The New York Times has 26 printing facilities in the United States. The largest, pictured above, is located in College Point, in the New York City borough of Queens.

Avid news readers look forward to getting their daily copy of The New York Times. It contains the stories that shape our world.

Even with the rise of digital media, more than 40% of revenue at the Times still comes from printed newspapers, says Mike Connors, the paper’s managing director of production. 

“There is still a generation of folks that are older, and that is their first place to go,” Connors told me in a recent video interview. “It’s a good diversion from looking at a screen. We still have a customer base that wants to read the newspaper.”

The Times has 26 printing facilities in the United States. The largest is located in College Point, in the New York City borough of Queens. Connors described the facility as “exciting” and “loud.” He added that “there is a lot going on.” 

“It's a 500,000-square-foot building that houses 7 printing presses, 11 inserting or packaging machines, and 12 palletizers,” Connors said. A pelletizer is a machine that automatically stacks the newspapers. 

With printing presses a staggering 7 stories high, the facility also houses thousands of gallons of ink and 10 weeks worth of newsprint at any given time.  


Many New York Times readers prefer the print edition. 


The newspaper is sent digitally from the newsroom to the printing plant. It’s then lasered onto a thin aluminum sheet called a plate. While the newspaper is being laid out, the team at the printing plant gets everything ready.

“We have main consumables that have to be set up for a run—the paper, plates, and ink,” Connors said. “We prepare for those during the day.” 

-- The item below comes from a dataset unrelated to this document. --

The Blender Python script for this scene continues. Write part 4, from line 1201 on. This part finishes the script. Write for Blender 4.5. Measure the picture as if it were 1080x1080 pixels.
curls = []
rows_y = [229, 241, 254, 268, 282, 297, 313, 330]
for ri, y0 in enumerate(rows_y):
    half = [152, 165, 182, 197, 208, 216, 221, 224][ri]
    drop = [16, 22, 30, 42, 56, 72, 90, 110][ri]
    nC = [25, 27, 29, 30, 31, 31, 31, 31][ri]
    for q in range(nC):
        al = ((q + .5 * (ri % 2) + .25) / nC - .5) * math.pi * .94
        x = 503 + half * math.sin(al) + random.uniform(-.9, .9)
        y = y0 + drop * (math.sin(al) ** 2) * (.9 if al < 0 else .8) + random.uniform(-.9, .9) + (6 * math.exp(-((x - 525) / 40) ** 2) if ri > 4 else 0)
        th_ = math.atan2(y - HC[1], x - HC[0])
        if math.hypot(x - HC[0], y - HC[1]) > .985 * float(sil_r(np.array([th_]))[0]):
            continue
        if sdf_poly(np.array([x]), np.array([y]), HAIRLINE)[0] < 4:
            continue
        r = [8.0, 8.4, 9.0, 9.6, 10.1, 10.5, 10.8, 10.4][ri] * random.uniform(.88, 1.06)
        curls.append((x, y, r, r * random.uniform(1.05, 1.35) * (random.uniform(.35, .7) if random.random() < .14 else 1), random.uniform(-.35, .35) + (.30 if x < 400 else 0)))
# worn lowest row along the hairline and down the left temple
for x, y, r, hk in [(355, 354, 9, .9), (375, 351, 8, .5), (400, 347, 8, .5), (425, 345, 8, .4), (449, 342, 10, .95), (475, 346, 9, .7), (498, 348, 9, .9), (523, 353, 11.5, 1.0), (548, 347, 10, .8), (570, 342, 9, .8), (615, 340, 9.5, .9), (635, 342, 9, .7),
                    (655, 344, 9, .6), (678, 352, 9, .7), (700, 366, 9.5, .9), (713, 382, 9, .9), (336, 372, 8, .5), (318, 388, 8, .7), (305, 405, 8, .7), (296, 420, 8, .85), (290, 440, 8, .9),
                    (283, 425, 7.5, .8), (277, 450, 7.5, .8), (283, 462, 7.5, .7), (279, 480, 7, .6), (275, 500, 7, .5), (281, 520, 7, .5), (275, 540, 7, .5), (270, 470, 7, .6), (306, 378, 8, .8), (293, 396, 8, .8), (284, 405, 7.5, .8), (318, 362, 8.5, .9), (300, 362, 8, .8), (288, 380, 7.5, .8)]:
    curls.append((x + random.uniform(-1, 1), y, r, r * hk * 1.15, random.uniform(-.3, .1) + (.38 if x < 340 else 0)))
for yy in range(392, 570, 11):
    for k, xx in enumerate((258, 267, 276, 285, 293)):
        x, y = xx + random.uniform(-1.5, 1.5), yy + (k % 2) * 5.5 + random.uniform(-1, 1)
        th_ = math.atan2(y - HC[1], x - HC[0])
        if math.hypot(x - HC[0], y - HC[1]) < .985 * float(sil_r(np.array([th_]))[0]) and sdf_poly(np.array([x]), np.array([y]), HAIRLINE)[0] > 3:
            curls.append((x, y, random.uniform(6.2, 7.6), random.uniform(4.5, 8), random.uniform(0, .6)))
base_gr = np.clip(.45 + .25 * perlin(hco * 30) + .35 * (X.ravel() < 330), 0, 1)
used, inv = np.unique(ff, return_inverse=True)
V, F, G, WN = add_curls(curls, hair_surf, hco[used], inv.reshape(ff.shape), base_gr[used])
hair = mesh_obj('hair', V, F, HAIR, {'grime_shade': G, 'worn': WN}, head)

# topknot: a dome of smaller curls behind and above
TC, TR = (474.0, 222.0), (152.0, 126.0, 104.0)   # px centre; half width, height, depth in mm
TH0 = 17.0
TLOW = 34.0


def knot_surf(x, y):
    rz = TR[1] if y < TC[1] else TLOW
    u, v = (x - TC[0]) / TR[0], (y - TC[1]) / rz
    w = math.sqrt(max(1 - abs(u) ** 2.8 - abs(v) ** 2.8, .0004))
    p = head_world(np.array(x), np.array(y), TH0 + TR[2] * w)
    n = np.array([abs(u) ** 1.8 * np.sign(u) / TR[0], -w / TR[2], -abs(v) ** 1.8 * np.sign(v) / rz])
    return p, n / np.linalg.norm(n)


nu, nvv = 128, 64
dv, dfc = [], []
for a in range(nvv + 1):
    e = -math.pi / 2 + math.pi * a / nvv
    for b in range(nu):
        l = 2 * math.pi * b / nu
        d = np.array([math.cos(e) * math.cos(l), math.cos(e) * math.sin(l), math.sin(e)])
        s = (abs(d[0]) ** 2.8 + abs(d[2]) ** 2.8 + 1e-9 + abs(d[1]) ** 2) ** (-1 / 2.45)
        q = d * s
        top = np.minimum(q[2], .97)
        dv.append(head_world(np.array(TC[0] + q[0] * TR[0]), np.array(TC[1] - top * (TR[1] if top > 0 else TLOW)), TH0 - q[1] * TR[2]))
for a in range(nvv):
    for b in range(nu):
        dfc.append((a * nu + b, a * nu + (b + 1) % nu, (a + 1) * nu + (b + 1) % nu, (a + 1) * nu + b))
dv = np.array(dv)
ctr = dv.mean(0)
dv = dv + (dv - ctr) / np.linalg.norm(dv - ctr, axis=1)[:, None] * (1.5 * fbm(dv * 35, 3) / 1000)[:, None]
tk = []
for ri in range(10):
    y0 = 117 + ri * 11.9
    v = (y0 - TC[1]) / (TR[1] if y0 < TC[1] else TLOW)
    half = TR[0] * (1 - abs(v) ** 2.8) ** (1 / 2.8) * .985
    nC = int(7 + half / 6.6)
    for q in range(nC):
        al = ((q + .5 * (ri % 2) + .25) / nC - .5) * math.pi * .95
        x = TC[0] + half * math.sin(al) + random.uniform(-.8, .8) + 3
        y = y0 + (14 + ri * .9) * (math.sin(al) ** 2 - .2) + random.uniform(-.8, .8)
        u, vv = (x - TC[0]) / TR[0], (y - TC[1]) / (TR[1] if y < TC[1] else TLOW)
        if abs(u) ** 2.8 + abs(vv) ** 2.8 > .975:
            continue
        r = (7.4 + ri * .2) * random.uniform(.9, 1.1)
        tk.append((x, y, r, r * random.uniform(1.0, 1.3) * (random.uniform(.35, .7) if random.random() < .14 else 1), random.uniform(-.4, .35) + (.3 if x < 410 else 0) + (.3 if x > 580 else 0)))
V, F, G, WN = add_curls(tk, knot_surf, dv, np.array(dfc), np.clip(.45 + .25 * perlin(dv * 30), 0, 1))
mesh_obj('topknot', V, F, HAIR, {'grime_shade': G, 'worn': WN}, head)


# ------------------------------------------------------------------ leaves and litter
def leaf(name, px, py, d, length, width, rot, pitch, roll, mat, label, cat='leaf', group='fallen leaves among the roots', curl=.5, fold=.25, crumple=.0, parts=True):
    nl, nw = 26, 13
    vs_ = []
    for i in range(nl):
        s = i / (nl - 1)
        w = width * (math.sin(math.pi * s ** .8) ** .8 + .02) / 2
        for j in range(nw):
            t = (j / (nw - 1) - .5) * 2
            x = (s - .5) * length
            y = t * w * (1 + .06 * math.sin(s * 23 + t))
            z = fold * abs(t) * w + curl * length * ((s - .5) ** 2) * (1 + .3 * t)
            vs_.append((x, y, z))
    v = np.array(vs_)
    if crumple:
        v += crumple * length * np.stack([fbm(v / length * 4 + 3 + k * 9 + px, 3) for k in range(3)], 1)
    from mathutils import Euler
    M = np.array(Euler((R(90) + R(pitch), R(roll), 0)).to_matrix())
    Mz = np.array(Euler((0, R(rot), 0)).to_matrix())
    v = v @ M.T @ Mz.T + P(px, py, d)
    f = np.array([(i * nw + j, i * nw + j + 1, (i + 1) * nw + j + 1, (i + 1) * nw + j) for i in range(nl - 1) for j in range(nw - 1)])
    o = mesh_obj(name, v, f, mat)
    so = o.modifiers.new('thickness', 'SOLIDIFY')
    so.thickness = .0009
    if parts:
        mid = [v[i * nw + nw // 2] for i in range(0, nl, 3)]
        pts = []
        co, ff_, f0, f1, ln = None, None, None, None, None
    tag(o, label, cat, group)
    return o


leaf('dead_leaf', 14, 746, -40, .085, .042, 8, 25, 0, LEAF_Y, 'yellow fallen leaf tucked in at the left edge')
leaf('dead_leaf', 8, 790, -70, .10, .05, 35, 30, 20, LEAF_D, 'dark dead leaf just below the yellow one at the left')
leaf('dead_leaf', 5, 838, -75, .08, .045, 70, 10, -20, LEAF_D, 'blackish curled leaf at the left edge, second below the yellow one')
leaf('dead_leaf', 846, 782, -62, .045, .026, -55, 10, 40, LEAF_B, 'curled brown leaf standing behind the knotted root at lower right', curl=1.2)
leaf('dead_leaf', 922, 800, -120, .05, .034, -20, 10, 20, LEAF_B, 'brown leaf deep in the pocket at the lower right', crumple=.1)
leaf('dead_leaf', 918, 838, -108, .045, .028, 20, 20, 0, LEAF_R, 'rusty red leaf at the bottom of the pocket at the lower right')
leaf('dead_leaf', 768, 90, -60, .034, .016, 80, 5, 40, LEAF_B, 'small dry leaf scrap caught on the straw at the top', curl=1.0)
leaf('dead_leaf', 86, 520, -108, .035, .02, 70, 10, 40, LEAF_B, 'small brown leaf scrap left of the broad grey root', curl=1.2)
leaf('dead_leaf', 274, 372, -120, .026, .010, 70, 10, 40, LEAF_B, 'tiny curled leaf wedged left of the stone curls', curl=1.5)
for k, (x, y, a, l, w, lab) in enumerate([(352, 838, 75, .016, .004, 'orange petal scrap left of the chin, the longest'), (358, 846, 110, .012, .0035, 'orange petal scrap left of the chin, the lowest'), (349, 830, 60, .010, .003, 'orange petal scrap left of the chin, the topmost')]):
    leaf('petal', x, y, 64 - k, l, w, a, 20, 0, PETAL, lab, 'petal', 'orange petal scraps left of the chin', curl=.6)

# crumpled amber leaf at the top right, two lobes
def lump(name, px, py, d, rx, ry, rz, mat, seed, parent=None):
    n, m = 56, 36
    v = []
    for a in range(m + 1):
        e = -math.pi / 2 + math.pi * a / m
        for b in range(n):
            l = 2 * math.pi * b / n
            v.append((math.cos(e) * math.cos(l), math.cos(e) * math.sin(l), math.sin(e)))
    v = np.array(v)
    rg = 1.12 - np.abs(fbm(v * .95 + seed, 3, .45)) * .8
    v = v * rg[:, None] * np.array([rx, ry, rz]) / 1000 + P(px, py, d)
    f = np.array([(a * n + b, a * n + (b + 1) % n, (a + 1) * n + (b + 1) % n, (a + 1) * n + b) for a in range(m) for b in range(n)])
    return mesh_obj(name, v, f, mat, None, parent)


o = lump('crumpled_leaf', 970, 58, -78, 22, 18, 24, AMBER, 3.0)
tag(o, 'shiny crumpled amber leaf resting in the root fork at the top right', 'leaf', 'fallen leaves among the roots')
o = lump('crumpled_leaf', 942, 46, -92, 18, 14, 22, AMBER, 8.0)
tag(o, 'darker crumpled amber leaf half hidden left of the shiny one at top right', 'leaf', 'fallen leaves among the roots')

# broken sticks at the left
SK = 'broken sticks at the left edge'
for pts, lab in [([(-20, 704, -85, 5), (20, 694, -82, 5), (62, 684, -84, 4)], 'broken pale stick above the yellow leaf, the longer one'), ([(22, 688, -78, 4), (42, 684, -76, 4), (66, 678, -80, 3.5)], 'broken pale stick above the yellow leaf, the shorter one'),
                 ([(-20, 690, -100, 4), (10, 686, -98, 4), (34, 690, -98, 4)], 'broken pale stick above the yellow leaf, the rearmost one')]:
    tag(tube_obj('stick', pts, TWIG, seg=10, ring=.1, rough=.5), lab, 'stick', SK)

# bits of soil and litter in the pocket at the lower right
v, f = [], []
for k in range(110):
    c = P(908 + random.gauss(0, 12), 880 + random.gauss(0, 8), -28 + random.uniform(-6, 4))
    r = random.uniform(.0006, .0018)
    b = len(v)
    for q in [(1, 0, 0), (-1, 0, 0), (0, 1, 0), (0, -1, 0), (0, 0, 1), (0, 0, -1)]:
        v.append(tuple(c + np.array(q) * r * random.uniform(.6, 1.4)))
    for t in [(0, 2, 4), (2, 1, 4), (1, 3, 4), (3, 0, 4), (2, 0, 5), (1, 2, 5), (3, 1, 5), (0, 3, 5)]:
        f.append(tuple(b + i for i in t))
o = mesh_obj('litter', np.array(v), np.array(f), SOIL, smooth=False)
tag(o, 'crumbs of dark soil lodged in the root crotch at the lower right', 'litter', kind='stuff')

Rapid distribution of the printed papers is another hurdle the Times team must tackle. In the New York City area, newspapers are sent from printing plants to warehouses. At College Point, the plant sends out 45-50 trucks a night, depending upon the week.

The bundles of newspapers are broken down at warehouses. Drivers in individual cars then take the papers and deliver them to buildings and neighborhoods.

“It’s not as quick as you might be anticipating,” Connors said. “But if we’re off the presses with all of our printing by 1 a.m., you’ll probably have that paper in your building by 6 a.m.”

The job is challenging, Connors said, especially when things don't go as planned. Sometimes, weather interferes with newpspaper employees getting to work and the shipping of papers. Other times, there may be systems or network malfunctions, which require intervention from the staff. 

“Being part of a significant event," Connors said, excites him the most. “Maybe it’s the Super Bowl. Maybe it’s the World Series. It might be unfortunate events where people are killed, maybe strife in the world, or conditions that aren’t as nice as they are in the United States. The fact that our work gets that news to the reader, that’s the upside.”